An island is in the shape of a convex polygon with perimeter \(p\) miles. Its territorial water consists of all points of the sea within \(r\) miles of its coast. Assuming that no other land is within \(r\) miles of the island and that the earth is flat, prove that the area of the territorial water is \((pr+\pi r^2)\) square miles.

A polygonal island.

Let’s draw a diagram of a convex polygon, and see if we can draw a boundary around it.

A convex polygon.
A convex polygon.

We can begin to draw the points that are \(r\) away from the polygon.

A polygon with its edges moved $r$ out from their original positions.

It is harder at the vertices of the polygon, but if we draw part of a circle of radius \(r\) at each vertex, we find all points \(r\) away from the polygon.

A polygon with all point $r$ away from it drawn on.
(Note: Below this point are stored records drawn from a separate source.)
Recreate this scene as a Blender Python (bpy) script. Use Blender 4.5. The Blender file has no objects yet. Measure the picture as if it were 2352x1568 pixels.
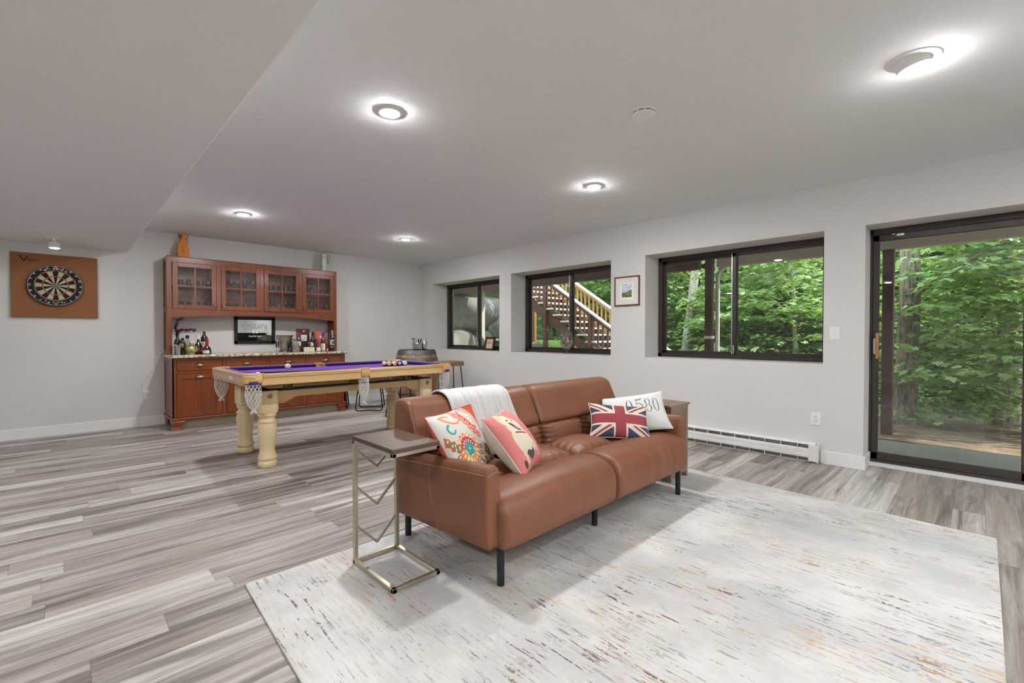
import bpy, bmesh, math, random
import numpy as np
from mathutils import Vector, Matrix
PI = math.pi
SC = bpy.context.scene
COL = SC.collection
rnd = random.Random(7)

# ------------------------------------------------------------------ camera, world, sun, exposure
YAW, PITCH, ROLL, FPX, CAMZ = math.radians(44.509), math.radians(-0.850), math.radians(-0.006), 1047.7, 1.14
cam_d = bpy.data.cameras.new('camera')
cam_d.sensor_fit = 'HORIZONTAL'
cam_d.sensor_width = 36.0
cam_d.lens = 36.0 * FPX / 2352.0
cam_d.clip_start = 0.05
cam_d.clip_end = 200
cam = bpy.data.objects.new('camera', cam_d)
COL.objects.link(cam)
fw = Vector((math.sin(YAW) * math.cos(PITCH), math.cos(YAW) * math.cos(PITCH), math.sin(PITCH)))
rt = Vector((math.cos(YAW), -math.sin(YAW), 0))
up = rt.cross(fw)
rt2 = rt * math.cos(ROLL) + up * math.sin(ROLL)
up2 = up * math.cos(ROLL) - rt * math.sin(ROLL)
cam.matrix_world = Matrix(((rt2.x, up2.x, -fw.x, 0), (rt2.y, up2.y, -fw.y, 0), (rt2.z, up2.z, -fw.z, CAMZ), (0, 0, 0, 1)))
SC.camera = cam

world = bpy.data.worlds.new('sky')
SC.world = world
world.use_nodes = True
wn = world.node_tree
bgn = wn.nodes['Background']
tc = wn.nodes.new('ShaderNodeTexCoord')
sep = wn.nodes.new('ShaderNodeSeparateXYZ')
rmp = wn.nodes.new('ShaderNodeValToRGB')
rmp.color_ramp.elements[0].position = 0.0
rmp.color_ramp.elements[0].color = (0.55, 0.60, 0.60, 1)
rmp.color_ramp.elements[1].position = 0.6
rmp.color_ramp.elements[1].color = (0.78, 0.88, 1.0, 1)
wn.links.new(tc.outputs['Generated'], sep.inputs[0])
wn.links.new(sep.outputs['Z'], rmp.inputs[0])
wn.links.new(rmp.outputs[0], bgn.inputs['Color'])
bgn.inputs['Strength'].default_value = 2.3

sun_d = bpy.data.lights.new('sun', 'SUN')
sun_d.energy = 4.5
sun_d.angle = math.radians(1.5)
sun_d.color = (1.0, 0.95, 0.86)
sun = bpy.data.objects.new('sun', sun_d)
COL.objects.link(sun)
sun.rotation_euler = Vector((0.42, -0.42, 0.80)).to_track_quat('Z', 'Y').to_euler()

LAMP_W = 430.0       # radiance of the downlight lenses
def fill_uplight(x, y, z, w):  # added unseen uplight, brightens the ceiling and the room by bounce
    d = bpy.data.lights.new('torchiere_bulb', 'SPOT'); d.energy = w; d.spot_size = math.radians(150); d.spot_blend = .6; d.shadow_soft_size = .12; d.color = (.955, .98, 1.0)
    o = bpy.data.objects.new('torchiere_bulb', d); COL.objects.link(o); o.location = (x, y, z); o.rotation_euler = (PI, 0, 0)
FILL_XY = [(-.9, -1.3), (2.6, -1.9)]
for tx_, ty_ in FILL_XY: fill_uplight(tx_, ty_, 1.83, 300.0)
SC.view_settings.view_transform = 'Standard'
SC.view_settings.look = 'None'
SC.view_settings.exposure = 0.95
SC.view_settings.gamma = 1.0
SC.view_settings.use_curve_mapping = False
cy = SC.cycles
cy.max_bounces = 8
cy.diffuse_bounces = 4
cy.glossy_bounces = 3
cy.transmission_bounces = 4
cy.transparent_max_bounces = 14
cy.caustics_reflective = False
cy.caustics_refractive = False
cy.sample_clamp_indirect = 6.0
cy.use_denoising = True
try:
    cy.denoiser = 'OPENIMAGEDENOISE'
except Exception:
    pass

# ------------------------------------------------------------------ helpers
def lin(h, k=1.0):
    h = h.lstrip('#')
    o = []
    for i in (0, 2, 4):
        c = int(h[i:i + 2], 16) / 255.0
        o.append((c / 12.92 if c <= 0.04045 else ((c + 0.055) / 1.055) ** 2.4) * k)
    return tuple(o)

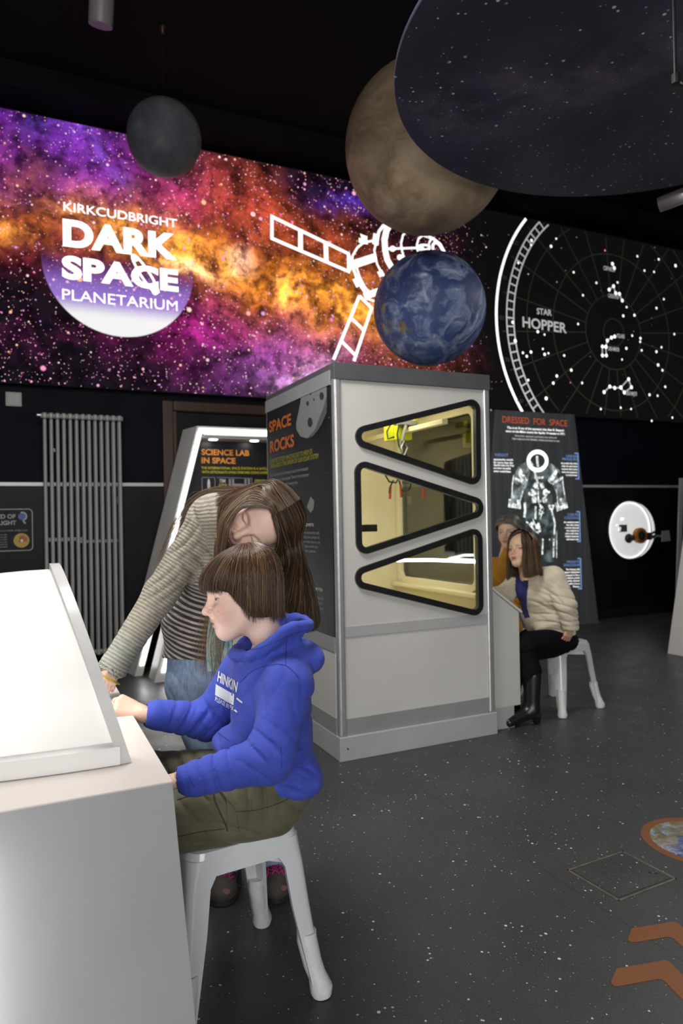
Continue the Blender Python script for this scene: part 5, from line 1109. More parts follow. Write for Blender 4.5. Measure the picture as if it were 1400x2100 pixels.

From our diagram, we can see that the total area of the rectangles is \(pr\) (if we cut them out and laid them next to each other, the length would be the perimeter of the polygon), so we just need to find the area of the circle sectors.

To do this, we must find the interior angles. We know that the sum of the interior angles of a polygon with \(n\) sides is \(180(n-2)\).

Therefore, if we cut out all of the circle sectors and put them together, the total angle of the sector we find in degrees would be \[360n -180n-180(n-2)\] (that is, the total degrees in the circle at each vertex, minus the two right angles from the rectangles, minus the interior angles of the polygon).

But this is equal to \(360^\circ\), so the sectors make a circle of radus \(r\), which has area \(\pi r^2\). So the formula for the area of the terratorial waters is \[ pr+\pi r^2. \]

Consider whether the same formula would hold (a) if the island were convex but not polygonal,

Let’s test an example. The circle is an example of a convex shape that isn’t polygonal.

A circle with perimeter $p$ and the boundary of its territorial waters.

A circle of perimeter \(p\) has radius \(\dfrac{p}{2\pi}\), therefore the territorial waters have area \[ \pi\left(\frac{p}{2\pi}+r\right)^2-\pi\frac{p^2}{4\pi^2}=pr+ \pi r^2, \] therefore the formula holds for a circle.

Let’s take any convex shape. We can approximate the shape by a convex polygon by taking some points on its edge and joining them with straight lines.

A convex shape approximated by a convex polygon.

The more vertices in the convex polygon, the closer the polygon to the convex shape.

A convex shape approximated by a convex polygon with many vertices.

The formula we found in the first part of the question holds for any such approximation. In fact, since the formula does not depend on \(n\) (the number of vertices), we can let \(n\) tend to infinity and the formula will not change.

As \(n\) tends to infinity the polygon tends to the non-polygonal convex shape, and since the formula we found in the first part holds for each \(n\), it will hold in the limit too.

Therefore the formula still holds in this case.

We require the vertices to be ‘reasonably spread out’ for this to happen.

Consider whether the same formula would hold (b) if it were polygonal but not convex.

Let’s try a simple example to see if there is any hope of the formula holding.

A non-convex polygon and its territorial waters.

We can see from this picture that the rectangles here have area \(pr-r^2\), and the circle sectors have area \(\pi r^2\dfrac{140+150+160}{360}\), and so the area of the territiorial waters in this case is \[ pr-r^2+\pi r^2+\frac{\pi r^2}{4}. \] Therefore the formula does not hold in this case.